Büyük Önder Mustafa Kemal Atatürk komutasındaki Türk ordusunun, 26 Ağustos'ta başlayan Meydan Muharebesi'nde Dumlupınar'da Yunan birliklerini Allıören, Keçiler, Kızıltaş Deresi yolunun iki yanında tamamen sarıp imha etmesiyle zafere ulaşıldı. Kızıltaş Deresi bölgesinde açık kalan alandan bazı Yunan birlikleri, General Trikopis, General Diyenis ve birçok Yunan komutanı kaçtı.
Büyük Zafer'in ertesi günü, 31 Ağustos'ta Zafertepe Çalköy'de bir evin bahçesindeki kırık kağnının üzerine muharebe alanlarının haritasını koyan Başkomutan Mustafa Kemal, Fevzi Paşa ve İsmet Paşa ile durum değerlendirmesi yaparak, Yunanlıların yeniden savunma düzenine geçmesini önlemek ve onları mağlup etmek için İzmir'e girme görüşünde de birleşti.
"Ordular, ilk hedefiniz Akdeniz'dir, ileri!"

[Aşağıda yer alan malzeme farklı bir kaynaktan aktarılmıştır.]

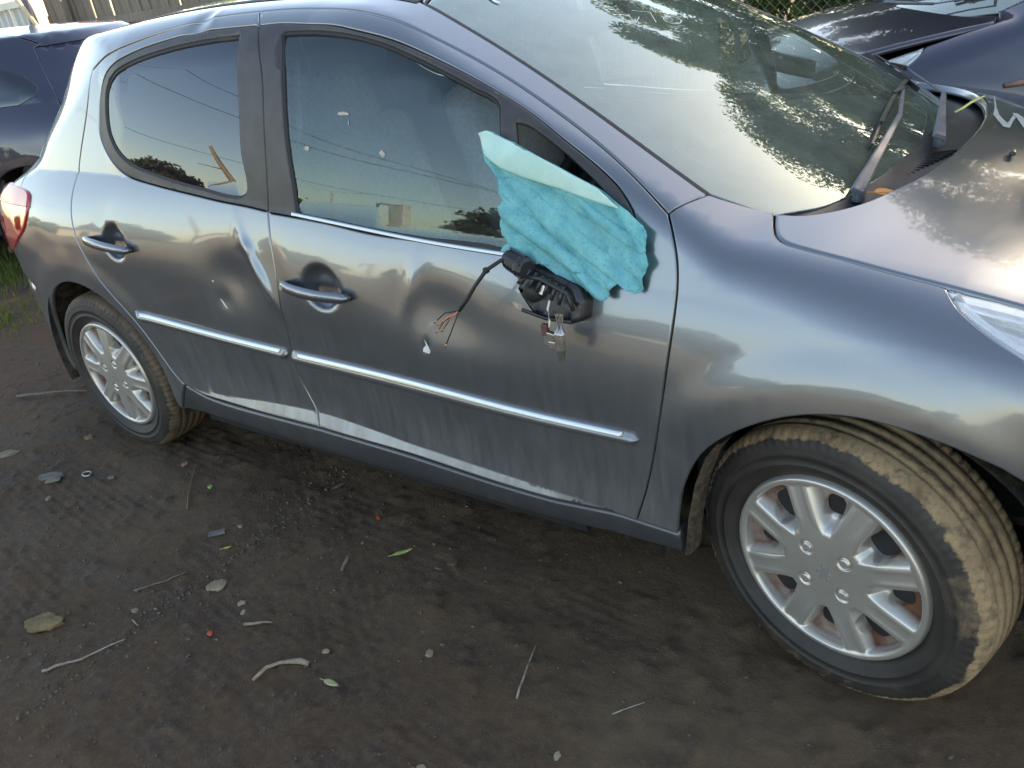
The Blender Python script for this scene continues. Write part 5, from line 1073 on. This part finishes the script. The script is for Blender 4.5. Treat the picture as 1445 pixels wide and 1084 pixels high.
# clutter at the corner of the fences
m=MB(); m.tube([(-6.55,2.75,0),(-6.75,2.85,2.6)],.045,8); top(m.build('leaning_pipe',simple('dark_pipe',(.10,.10,.12),.5,.3),None,True),'dark slanted pipe standing at the corner where the fences meet','pipe')
m=MB(); m.tube([(-6.1,2.60,1.25),(-6.75,2.66,1.95)],.022,8); top(m.build('pale_stick',simple('pale_timber',(.55,.42,.25),.7),None,True),'short pale stick leaning on the corner of the fences','stick')
m=MB(); m.box((-6.45,3.0,.75),(.35,.03,1.5),Matrix.Rotation(.3,3,'Z')); top(m.build('brown_board',simple('brown_board',(.22,.12,.08),.8),None,False,.004),'brown upright board leaning at the fence corner','board')
def redball():
    m=M('red_sign_paint',(.55,.035,.03),.4); 
    mb_=MB(); mb_.tube([(0,-.02,0),(0,.02,0)],.30,32); o=mb_.build('round_red_sign',m.m); o.location=(-7.6,4.2,1.92); o.rotation_euler=(0,0,.9)
    m2=MB(); m2.tube([(0,.05,-1.92),(0,.05,.2)],.03,8); m2.build('post',MT['steel'],o); top(o,'round red sign behind the fence at the top left','sign')
redball()
# chain-link fence
A,d,L_,rz=fence_frame((.05,5.1),(8.2,5.35)); e=empty('chain_link_fence',A,rz); top(e,'chain-link wire fence with green creeper behind, right of centre','fence')
V=[];Fc=[]; sp=.058; Hc=1.8; wz=.0022; n=int((L_+Hc)/sp/1.414)
def wire(a,b):
    k=len(V); a=Vector(a);b=Vector(b); t=(b-a).normalized(); u=Vector((0,1,0))*wz; v=t.cross(Vector((0,1,0)))*wz
    for p in (a,b):
        for q in (u,v,-u,-v): V.append(tuple(p+q))
    for i in range(4): Fc.append((k+i,k+(i+1)%4,k+4+(i+1)%4,k+4+i))
for i in range(n):
    s=i*sp*1.414-Hc
    for sg in (0,1):
        x0,x1=s,s+Hc; z0,z1=(0,Hc) if sg==0 else (Hc,0)
        a=max(x0,0);b=min(x1,4.2)
        if b>a: wire((a,.004*sg,z0+(z1-z0)*(a-x0)/Hc),(b,.004*sg,z0+(z1-z0)*(b-x0)/Hc))
wm_=simple('galvanised_wire',(.30,.28,.22),.5,.6); o=mk('wire_mesh',V,Fc,wm_,e,False); o['kind']='stuff'
for k in range(4):
    m=MB(); m.tube([(k*2.4,.04,0),(k*2.4,.04,1.9)],.025,10); m.build('post',wm_,e,True)
m=MB(); m.tube([(0,.0,Hc),(L_,.0,Hc)],.017,8); m.build('rail',wm_,e,True)
r=np.random.default_rng(3); L2=[]
for i in range(420):
    c=np.array([r.uniform(-.6,8.6),r.uniform(5.45,6.3),1.9*r.random()**1.3]); L2.append(leafquads(c,np.array([.38,.25,.32]),230,.042,900+i))
V=np.concatenate(L2).reshape(-1,3); o=quads('creeper',V,np.arange(len(V)).reshape(-1,4),MT['leafB']); o['kind']='stuff'
r=np.random.default_rng(4); L2=[]
for i in range(26):
    t=r.random(); c=np.array([-3.6+t*3.9,4.05+t*1.2,r.uniform(1.35,1.75)]); L2.append(leafquads(c,np.array([.22,.16,.18]),130,.035,1200+i))
V=np.concatenate(L2).reshape(-1,3); o=quads('ivy',V,np.arange(len(V)).reshape(-1,4),MT['leafB']); o['kind']='stuff'
# ------------------------------------------------------------------ the neighbouring cars (same body shell, other paint)
def clone(src,parent,swap,skip=()):
    c=src.copy(); COL.objects.link(c); c.parent=parent
    if c.type=='MESH':
        for s in c.material_slots:
            if s.material in swap: nm=swap[s.material]; s.link='OBJECT'; s.material=nm
    out={src:c}
    for ch in src.children:
        if ch.name.split('.')[0] in skip: continue
        out.update(clone(ch,c,swap,skip))
    return out
SK=('mirror_base','marker_stroke','paint_chip','paint_dab','wheel_arch_linerX','cowl_grille','washer_nozzle','mud_flap','rub_strip')
blk=simple('dark_blue_black_plastic',(.012,.013,.02),.35)
swap={MT['paint']:MT['navy'],MT['sill']:blk,MT['hpaint']:MT['navy'],TYF:TYR}
def othercar(name,loc,rz,label):
    e=empty(name,loc,rz); top(e,label,'car')
    mp_={}
    for ch in list(car.children):
        if ch.name.split('.')[0] in SK: continue
        mp_.update(clone(ch,e,swap,SK))
    return e,mp_
def place(lx,ly,wx,wy,rz): c,s=math.cos(rz),math.sin(rz); return (wx-(c*lx-s*ly),wy-(s*lx+c*ly),0)
rz=math.radians(206); SK0=SK; SK=SK+('taillight','clear_lens'); e1,m1=othercar('blue_hatchback',place(-.45,.65,-2.50,.78,rz),rz,'dark blue hatchback at the left seen from its rear corner')
qg=panel('quarter_glass',loop(([[.15,.70],[-.05,.715],[-.17,.79],[-.18,.88],[-.08,.98],[.15,1.03],[.15,.70]],False)),MT['glass_r'],e1,off=.003,gap=0,grid=.04,flange=.004,dents=False)
mirror_y(qg,e1); bpy.data.objects.remove(qg)
for o in m1.values():
    if o.name.startswith('rear_bumper'):
        for s in o.material_slots: s.link='OBJECT'; s.material=blk
SK=SK0
rz=math.radians(213); loc=place(2.3,.66,2.42,2.02,rz); e2,m2=othercar('navy_hatchback',loc,rz,'navy car beyond the windscreen with its bonnet standing ajar')
for o in m2.values():
    if o.name.startswith('bonnet'):
        # hinge near the cowl, nose lifted
        piv=Vector((2.42,0,1.0)); Rm=Matrix.Rotation(math.radians(-6),4,'Y'); o.matrix_local=Matrix.Translation(piv)@Rm@Matrix.Translation(-piv)
for s in (1,):
    m=MB(); m.box((1.93,s*.93,.98),(.12,.20,.13)); m.box((1.96,s*.82,.95),(.05,.10,.04)); m.build('door_mirror',MT['black'],e2,True,.03)
m=MB(); V=[(2.30,.8385,.70),(2.42,.842,.705),(2.425,.842,.725),(2.33,.839,.735)]; m.tube([(2.30,.853,.72),(2.40,.856,.715)],[.016,.010],8); m.build('side_repeater',simple('amber_lens',(.20,.10,.08),.3),e2,True)
# ------------------------------------------------------------------ the world behind the photographer, seen in the paint and glass
def pol(az,d,ox=1.4,oy=-.8): a=math.radians(az); return ox+math.sin(a)*d,oy+math.cos(a)*d
r=random.Random(3)
azs=[-104,-109,-113,-118,-121,-131,-134,-144.5,-146.5,-149,-152,-155,-159,-163,-168,-172,-177,-183]
adj=['thin','low','round','bushy','dark','spreading','tiny','broad','full','dense','leaning','sparse','wide','squat','tufted','ragged','domed','tall']
for i,az in enumerate(azs):
    d=62+r.uniform(-8,8); x,y=pol(az,d); h=3.8+r.uniform(0,1.6)
    if az in (-146.5,-149,-152,-159): h=7.2+r.uniform(0,.8)
    tree(x,y,h,h*1.25+1.2,'%s sunlit tree far across the yard, seen only in the car reflections'%adj[i],MT['leafD'],34,150,.30,200+i,.18,.12,'distant_tree','distant trees behind the photographer')
x,y=pol(-139.7,42); e=empty('billboard',(x,y,0),math.radians(139.7)*-1+PI); top(e,'white billboard on legs with two lamp arms, mirrored in the front window','billboard')
bm_=simple('sunlit_white_board',(.75,.72,.62),.7,0,.08,1); m=MB(); m.box((0,0,2.95),(3.9,.35,3.2)); m.build('board',bm_,e)
m=MB(); m.box((-.8,0,.75),(.14,.14,1.5)); m.build('leg',MT['steel'],e); m=MB(); m.box((.8,0,.75),(.14,.14,1.5)); m.build('leg',MT['steel'],e)
for s in (-1,.9):
    m=MB(); m.tube([(s*1.2,.1,4.35),(s*.6,.9,4.45),(s*.1,1.1,3.6)],.04,6); m.box((s*.1,1.1,3.5),(.35,.2,.12)); m.build('lamp_arm',MT['black'],e)
x,y=pol(-135.4,48); m=MB(); m.tube([(x,y,0),(x,y,5.6)],[.09,.06],8); pl=m.build('lamp_post',simple('pale_post',(.6,.58,.5),.6),None,True); top(pl,'thin pale street lamp post mirrored low in the front window','street lamp')
m=MB(); m.tube([(x-1.6,y+1.2,6.0),(x,y,5.55),(x+1.6,y-1.2,6.0)],.035,6); m.build('lamp_arm',pl.data.materials[0],pl,True)
x,y=pol(-125.6,20); m=MB(); m.tube([(x,y,0),(x+.15,y-.1,1.4),(x+.1,y+.15,2.2),(x-.35,y+.5,3.4),(x-.55,y+.7,4.1)],[.15,.13,.11,.09,.06],8); pl=m.build('dead_tree',simple('golden_dead_wood',(.34,.26,.15),.8),None,True); m=MB(); m.tube([(x-.2,y+.3,2.9),(x-.9,y+.9,3.0)],[.04,.02],6); m.build('branch',pl.data.materials[0],pl,True); top(pl,'bare leaning dead tree mirrored in the rear door window','dead tree')
def cable(p0,p1,sag,label):
    P=[]; 
    for i in range(25): t=i/24; q=Vector(p0).lerp(Vector(p1),t); q.z-=sag*4*t*(1-t); P.append(q)
    m=MB(); m.tube(P,.018,5,False); top(m.build('overhead_cable',MT['rubber'],None,True),label,'cable','overhead cables behind the photographer')
def P3(az,el,d): x,y=pol(az,d); return (x,y,.95+math.tan(math.radians(el))*d)
cable(P3(-100,24,28),P3(-160,5,40),1.0,'upper overhead cable mirrored across the side windows')
cable(P3(-96,19,30),P3(-172,4.0,42),1.3,'middle overhead cable mirrored across the side windows')
cable(P3(-100,10,34),P3(-150,5.5,44),.8,'lowest overhead cable mirrored across the side windows')
for az,d,wd,h,lb,col in ((-147.8,52,1.0,2.0,'small white shed among the far trees right of the billboard',(.7,.68,.6)),(-115,40,5,2.1,'long low cream shed across the yard, far left of the billboard',(.55,.48,.36)),(-128.5,46,2.6,1.7,'grey-white site hut just left of the billboard',(.6,.58,.52))):
    x,y=pol(az,d); e=empty('shed',(x,y,0),-math.radians(az)+PI); top(e,lb,'shed'); m=MB(); m.box((0,0,h/2),(wd,1.6,h)); m.build('wall',simple('shed_wall%d'%d,col,.8),e)
    m=MB(); m.add([(-wd/2-.1,-.95,h),(wd/2+.1,-.95,h),(wd/2+.1,.95,h),(-wd/2-.1,.95,h),(-wd/2-.1,0,h+.45),(wd/2+.1,0,h+.45)],[(0,1,5,4),(3,4,5,2),(0,4,3),(1,2,5),(0,3,2,1)]); m.build('roof',simple('shed_roof%d'%d,(.25,.2,.17),.6,.3),e)
    m=MB(); m.box((wd*.2,.81,h*.45),(min(.8,wd*.4),.04,h*.8)); m.build('door',MT['trim'],e)
# ------------------------------------------------------------------ crumpled teal cloth in the quarter window
cm=M('teal_cloth',(.06,.42,.50),.6,0,.3); nn=cm.noise(30,6,.6,stretch=(1,1,1)); cm.set('Base Color',cm.mix(cm.ramp(cm.noise(180,3,.6),[(.55,0.),(.66,.5)]),cm.ramp(nn,[(.3,(.10,.43,.48)),(.7,(.22,.60,.61))]),(.07,.22,.25))); cm.bump(nn,.25,.004)
tt=cm.N('ShaderNodeBsdfTranslucent'); tt.inputs[0].default_value=(.15,.75,.8,1); mx=cm.N('ShaderNodeMixShader'); mx.inputs[0].default_value=.25; lk(cm.nt,cm.p.outputs[0],mx.inputs[1]); lk(cm.nt,tt.outputs[0],mx.inputs[2]); lk(cm.nt,mx.outputs[0],cm.out.inputs[0])
cm2=M('pale_mint_cloth',(.38,.66,.60),.65,0,.3); nn=cm2.noise(22,6,.6); cm2.set('Base Color',cm2.ramp(nn,[(.3,(.34,.56,.50)),(.7,(.46,.66,.58))])); cm2.bump(nn,.25,.004)
cl=empty('teal_cloth',(0,0,0)); top(cl,'crumpled torn teal cloth stuffed out of the front quarter window','cloth')
Cc=C['cloth']
jag=[]; rj=random.Random(9)
for i,(x,a) in enumerate(Cc):
    jag.append([x,a]); nx_,na_=Cc[(i+1)%len(Cc)]
    if 6<=i: jag.append([(x+nx_)/2+rj.uniform(-.007,.007),(a+na_)/2+rj.uniform(-.014,.014)])
def wr(uv,P):
    u=(uv[:,0]-1.78)*math.cos(-.62)+(uv[:,1]-.83)*.62*math.sin(-.62); v=-(uv[:,0]-1.78)*math.sin(-.62)+(uv[:,1]-.83)*.62*math.cos(-.62)
    n=fbm(u*7,v*16,3,4); base=.012+.016*np.clip(1-np.abs(v+.05)/.12,0,1)*np.clip((.30-u)/.2,0,1)
    rd=.014*np.abs(np.sin((v+.12*np.clip(u,0,.4))*56+5*n))**.5+.010*np.sin(v*19+4*n+1)+.030*(n-.5)+.008*(fbm(u*12,v*40,3,8)-.5)+.004*(np.abs(fbm(u*30,v*60,3,6)-.5)*2)**.7+.0015*(fbm(u*110,v*120,2,16)-.5)
    return np.maximum(base+rd,.004)
sh=panel('cloth_sheet',loop((jag+[jag[0]],False),d=.0035),cm.m,cl,off=0,gap=0,grid=.004,flange=.002,bev=0,dents=False,nz=wr)
def renorm(o): 
    me=o.data; 
    try: me.free_normals_split()
    except Exception: pass
    if 'custom_normal' in me.attributes: me.attributes.remove(me.attributes['custom_normal'])
renorm(sh)
for fl_ in ([(1.835,.735),(1.90,.715),(2.02,.60),(2.12,.50),(2.158,.452),(2.13,.436),(2.06,.50),(1.95,.60),(1.86,.68)],[(1.845,.66),(1.88,.665),(1.98,.56),(2.07,.47),(2.092,.41),(2.070,.398),(2.02,.46),(1.93,.555),(1.85,.62)],[(1.86,.575),(1.89,.585),(1.96,.52),(2.02,.46),(2.028,.42),(2.005,.425),(1.95,.48),(1.88,.53)],[(1.95,.715),(2.00,.70),(2.09,.63),(2.155,.575),(2.150,.55),(2.08,.60),(1.99,.67)]):
    FL=loop(([list(p) for p in fl_]+[list(fl_[0])],True),d=.006)
    mt_=np.array(FL)*np.array([1,.62])
    fd=panel('cloth_fold',FL,cm.m,cl,off=0,gap=0,grid=.004,flange=.003,bev=0,dents=False,nz=lambda uv,P:wr(uv,P)+.002+.35*np.minimum(mindist(uv*np.array([1,.62]),mt_),.010)); renorm(fd)
fp=[[1.7831,.8374],[1.801,.8427],[1.8637,.8137],[1.9579,.7656],[2.055,.7126],[2.105,.668],[2.06,.685],[1.98,.712],[1.90,.735],[1.845,.758],[1.81,.785]]
fo=panel('folded_flap',loop((fp+[fp[0]],False),d=.005),cm2.m,cl,off=.010,gap=0,grid=.006,flange=.003,bev=.001,dents=False,nz=lambda uv,P:.026+.008*fbm(uv[:,0]*20,uv[:,1]*14,3,2)+.016*np.clip(1-(uv[:,0]-1.78)/.25,0,1)*np.sin(np.clip((uv[:,1]-.735)*9+.2,0,1)*PI))
renorm(fo)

Mustafa Kemal Paşa, Büyük Zafer sonrası 1 Eylül'de Dumlupınar'da, Batı Cephesi'ndeki tüm subay ve erlere okunmak üzere yayımladığı bildiride, şu ifadelere yer verdi:
"Türkiye Büyük Millet Meclisi orduları, Afyonkarahisar-Dumlupınar Büyük Meydan Muharebesi'nde, zalim ve mağrur bir ordunun temel varlığını, inanılmayacak kadar az bir zamanda yok ettiniz. Büyük ve seçkin ulusumuzun fedakarlıklarına layık olduğunuzu kanıtladınız. Sahibimiz olan büyük Türk ulusu, geleceğine güvenmekte haklıdır. Savaş alanlarındaki başarı ve fedakarlıklarınızı yakından görüp izliyorum.
Ulusumuzun size olan övgülerinin iletilmesine aracılık etme görevinin arkasını bırakmayacak, sürekli olarak yerine getireceğim. Ödüllendirme için Başkumandanlığa öneride bulunulmasını, Cephe Kumandanlığına buyurdum. Bütün arkadaşlarımın, Anadolu'da daha başka meydan muharebeleri de verileceğini göz önünde bulundurarak ilerlemesini ve herkesin akıl gücünü ve yurtseverliğinin kaynaklarını kullanarak, yarışmayı bütün gücüyle sürdürmesini talep ederim. Ordular, ilk hedefiniz Akdeniz'dir, ileri!"
Bu emir doğrultusunda üç koldan ilerleyen Türk ordusu 1 Eylül'de Gediz ve Uşak'ı, 2 Eylül'de Eskişehir'i, 6 Eylül'de Balıkesir ve Bilecik'i, 7 Eylül'de Aydın'ı, 8 Eylül'de Manisa'yı geri aldı. 9 Eylül'de İzmir'de Yunan ordusunu denize döken Türk ordusu, Mustafa Kemal Paşa'nın emrini büyük bir başarıyla yerine getirdi.